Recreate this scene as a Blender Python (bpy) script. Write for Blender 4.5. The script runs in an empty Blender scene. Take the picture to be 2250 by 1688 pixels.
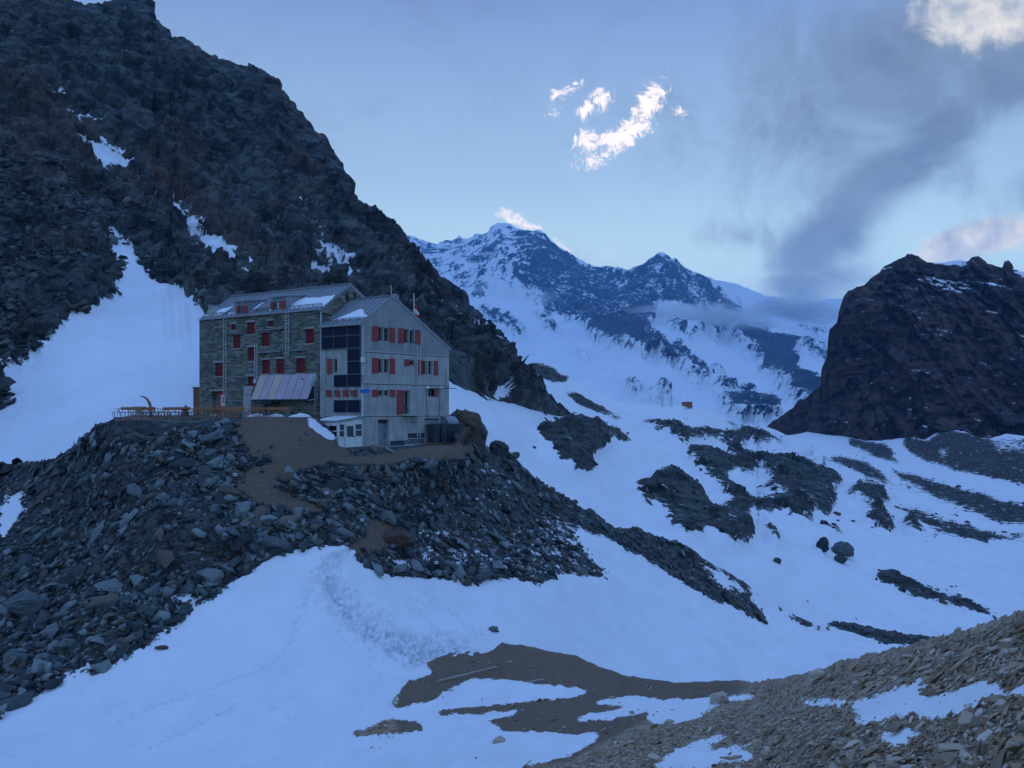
import bpy, bmesh, math, random
import numpy as np
from mathutils import Vector, Matrix

# ------------------------------------------------------------------ camera, world, sun
FPX, CX, HY = 2340.0, 1125.0, 900.0          # focal length / centre / horizon, in pixels of the 2250x1688 photograph
scn = bpy.context.scene
COL = scn.collection
cam = bpy.data.cameras.new('camera')
cam.sensor_width = 36.0
cam.lens = 36.0 * FPX / 2250.0
cam.clip_start = 0.1
cam.clip_end = 60000.0
camo = bpy.data.objects.new('camera', cam)
COL.objects.link(camo)
camo.rotation_euler = (math.radians(90), 0, 0)
cam.shift_y = (HY - 844.0) / 2250.0            # level camera with the lens shifted up: verticals stay upright
scn.camera = camo
scn.view_settings.view_transform = 'Standard'
scn.view_settings.look = 'None'
scn.view_settings.gamma = 1.0
scn.view_settings.exposure = 0.62
scn.cycles.use_denoising = True
scn.cycles.max_bounces = 5
scn.cycles.diffuse_bounces = 3
scn.cycles.glossy_bounces = 2
scn.cycles.transmission_bounces = 3
scn.cycles.transparent_max_bounces = 8
scn.cycles.volume_bounces = 1
scn.cycles.use_adaptive_sampling = True
scn.cycles.adaptive_threshold = 0.015
scn.cycles.sample_clamp_indirect = 4.0

SUN_EL, SUN_AZ = math.radians(4.5), math.radians(2.0)   # the sun has gone behind the main peak


class NT:
    """small helper round a node tree"""
    def __init__(s, tree):
        s.t = tree
        s.n = tree.nodes
        s.l = tree.links

    def new(s, typ, **kw):
        nd = s.n.new(typ)
        for k, v in kw.items():
            setattr(nd, k, v)
        return nd

    def put(s, sock, v):
        if isinstance(v, bpy.types.NodeSocket):
            s.l.new(v, sock)
        elif v is not None:
            if isinstance(v, (tuple, list)) and len(v) == 3 and sock.type == 'RGBA':
                v = (*v, 1)
            sock.default_value = v

    def math(s, op, a, b=None, c=None, clamp=False):
        nd = s.new('ShaderNodeMath', operation=op, use_clamp=clamp)
        for i, v in enumerate((a, b, c)):
            if v is not None:
                s.put(nd.inputs[i], v)
        return nd.outputs[0]

    def mix(s, f, a, b, mode='MIX'):
        nd = s.new('ShaderNodeMix', data_type='RGBA', blend_type=mode)
        s.put(nd.inputs[0], f)
        s.put(nd.inputs[6], a)
        s.put(nd.inputs[7], b)
        return nd.outputs[2]

    def noise(s, vec, scale, detail=4, rough=0.55, dist=0.0, out=0):
        nd = s.new('ShaderNodeTexNoise')
        s.put(nd.inputs['Vector'], vec)
        nd.inputs['Scale'].default_value = scale
        nd.inputs['Detail'].default_value = detail
        nd.inputs['Roughness'].default_value = rough
        nd.inputs['Distortion'].default_value = dist
        return nd.outputs[out]

    def ramp(s, fac, stops, interp='LINEAR'):
        nd = s.new('ShaderNodeValToRGB')
        nd.color_ramp.interpolation = interp
        e = nd.color_ramp.elements
        while len(e) < len(stops):
            e.new(0.5)
        for i, (p, c) in enumerate(stops):
            e[i].position = p
            e[i].color = (*c, 1) if len(c) == 3 else c
        s.put(nd.inputs[0], fac)
        return nd.outputs[0]

    def step(s, v, lo, hi):
        nd = s.new('ShaderNodeMapRange', interpolation_type='SMOOTHSTEP')
        s.put(nd.inputs[0], v)
        nd.inputs[1].default_value = lo
        nd.inputs[2].default_value = hi
        return nd.outputs[0]

    def mapping(s, vec, scale=(1, 1, 1), rot=(0, 0, 0), loc=(0, 0, 0)):
        nd = s.new('ShaderNodeMapping')
        s.put(nd.inputs[0], vec)
        nd.inputs[1].default_value = loc
        nd.inputs[2].default_value = rot
        nd.inputs[3].default_value = scale
        return nd.outputs[0]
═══
▶ _Requirement_: Reproduce the data above in full, exactly as it is, with the pictures left out.

▶ _Task output_:
Recreate this scene as a Blender Python (bpy) script. Write for Blender 4.5. The script runs in an empty Blender scene. Take the picture to be 2250 by 1688 pixels.
import bpy, bmesh, math, random
import numpy as np
from mathutils import Vector, Matrix

# ------------------------------------------------------------------ camera, world, sun
FPX, CX, HY = 2340.0, 1125.0, 900.0          # focal length / centre / horizon, in pixels of the 2250x1688 photograph
scn = bpy.context.scene
COL = scn.collection
cam = bpy.data.cameras.new('camera')
cam.sensor_width = 36.0
cam.lens = 36.0 * FPX / 2250.0
cam.clip_start = 0.1
cam.clip_end = 60000.0
camo = bpy.data.objects.new('camera', cam)
COL.objects.link(camo)
camo.rotation_euler = (math.radians(90), 0, 0)
cam.shift_y = (HY - 844.0) / 2250.0            # level camera with the lens shifted up: verticals stay upright
scn.camera = camo
scn.view_settings.view_transform = 'Standard'
scn.view_settings.look = 'None'
scn.view_settings.gamma = 1.0
scn.view_settings.exposure = 0.62
scn.cycles.use_denoising = True
scn.cycles.max_bounces = 5
scn.cycles.diffuse_bounces = 3
scn.cycles.glossy_bounces = 2
scn.cycles.transmission_bounces = 3
scn.cycles.transparent_max_bounces = 8
scn.cycles.volume_bounces = 1
scn.cycles.use_adaptive_sampling = True
scn.cycles.adaptive_threshold = 0.015
scn.cycles.sample_clamp_indirect = 4.0

SUN_EL, SUN_AZ = math.radians(4.5), math.radians(2.0)   # the sun has gone behind the main peak


class NT:
    """small helper round a node tree"""
    def __init__(s, tree):
        s.t = tree
        s.n = tree.nodes
        s.l = tree.links

    def new(s, typ, **kw):
        nd = s.n.new(typ)
        for k, v in kw.items():
            setattr(nd, k, v)
        return nd

    def put(s, sock, v):
        if isinstance(v, bpy.types.NodeSocket):
            s.l.new(v, sock)
        elif v is not None:
            if isinstance(v, (tuple, list)) and len(v) == 3 and sock.type == 'RGBA':
                v = (*v, 1)
            sock.default_value = v

    def math(s, op, a, b=None, c=None, clamp=False):
        nd = s.new('ShaderNodeMath', operation=op, use_clamp=clamp)
        for i, v in enumerate((a, b, c)):
            if v is not None:
                s.put(nd.inputs[i], v)
        return nd.outputs[0]

    def mix(s, f, a, b, mode='MIX'):
        nd = s.new('ShaderNodeMix', data_type='RGBA', blend_type=mode)
        s.put(nd.inputs[0], f)
        s.put(nd.inputs[6], a)
        s.put(nd.inputs[7], b)
        return nd.outputs[2]

    def noise(s, vec, scale, detail=4, rough=0.55, dist=0.0, out=0):
        nd = s.new('ShaderNodeTexNoise')
        s.put(nd.inputs['Vector'], vec)
        nd.inputs['Scale'].default_value = scale
        nd.inputs['Detail'].default_value = detail
        nd.inputs['Roughness'].default_value = rough
        nd.inputs['Distortion'].default_value = dist
        return nd.outputs[out]

    def ramp(s, fac, stops, interp='LINEAR'):
        nd = s.new('ShaderNodeValToRGB')
        nd.color_ramp.interpolation = interp
        e = nd.color_ramp.elements
        while len(e) < len(stops):
            e.new(0.5)
        for i, (p, c) in enumerate(stops):
            e[i].position = p
            e[i].color = (*c, 1) if len(c) == 3 else c
        s.put(nd.inputs[0], fac)
        return nd.outputs[0]

    def step(s, v, lo, hi):
        nd = s.new('ShaderNodeMapRange', interpolation_type='SMOOTHSTEP')
        s.put(nd.inputs[0], v)
        nd.inputs[1].default_value = lo
        nd.inputs[2].default_value = hi
        return nd.outputs[0]

    def mapping(s, vec, scale=(1, 1, 1), rot=(0, 0, 0), loc=(0, 0, 0)):
        nd = s.new('ShaderNodeMapping')
        s.put(nd.inputs[0], vec)
        nd.inputs[1].default_value = loc
        nd.inputs[2].default_value = rot
        nd.inputs[3].default_value = scale
        return nd.outputs[0]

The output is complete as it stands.